ACTION AT WAR BOW VALLEY by Michael Carder
Jim Embree, a foreman of Spanish Spur, knows that War Bow Valley is the key to the whole range and fears that only six-guns will buy it. Penn Drummond owns the country and wants the valley, too. So do farmers like Tom Houghton, a rugged pioneer who knows how to fight. So Drummond starts a war that won’t end until the last man is standing. Jim is determined to be that man.
GUN HELL by Riley Ryan
The pack of armed desperados rode onto Johnny Burr’s land at night, tied him to a fence post, then made him watch while they raped and killed his wife. He only saw one man’s face.
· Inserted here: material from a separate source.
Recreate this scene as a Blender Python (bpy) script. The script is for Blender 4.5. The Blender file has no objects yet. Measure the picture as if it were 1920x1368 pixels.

Johnny vowed to track him down, across a thousand miles of lawless, gunslinging wilderness, and kill him. But his quarry finds him first…
THE LAST SNOW by Jon Messmann
The final, western masterpiece by Jon Messmann, aka Jon Sharpe, creator of the legendary Trailsman series of western.
Mountain Man Daniel Culver knew when the storms blew down soon from the North Country, the frontier town of Stoddard would be cut off from the world. He also knew what the Cheyenne war drums meant that he heard echoing in the hills. A massacre was coming unless the townspeople fled…and they had to do it now, because nobody had ever made it alive over Snowshoe Pass once the snows began. But no one would listen to the buckskin-clad loner except one tough, independent woman. Together these two had to make a choice: either stay and face certain death battling the Cheyenne, or attempt to escape into a snowbound wilderness that no man had ever come out of alive.
THE VALIANT VIRGINIANS by James Warner Bellah
“His atmosphere of camp and trench, march and counter-march, has the look and sound of well-observed truth. Here are plain soldiers in actual war.” Chicago Tribune
When the south called for fighting men, Roan Catlett, Davin Ancrum and Forney Manigault are the first to sign up, three untried cavalry troopers awaiting the onslaught of the Union tide under the command General Stonewall Jackson, learning the taste of victory and defeat, the dulling pain of fatigue and the swift touch of fear, as they struggle to keep the entire Union Army from pouring into the Shenandoah.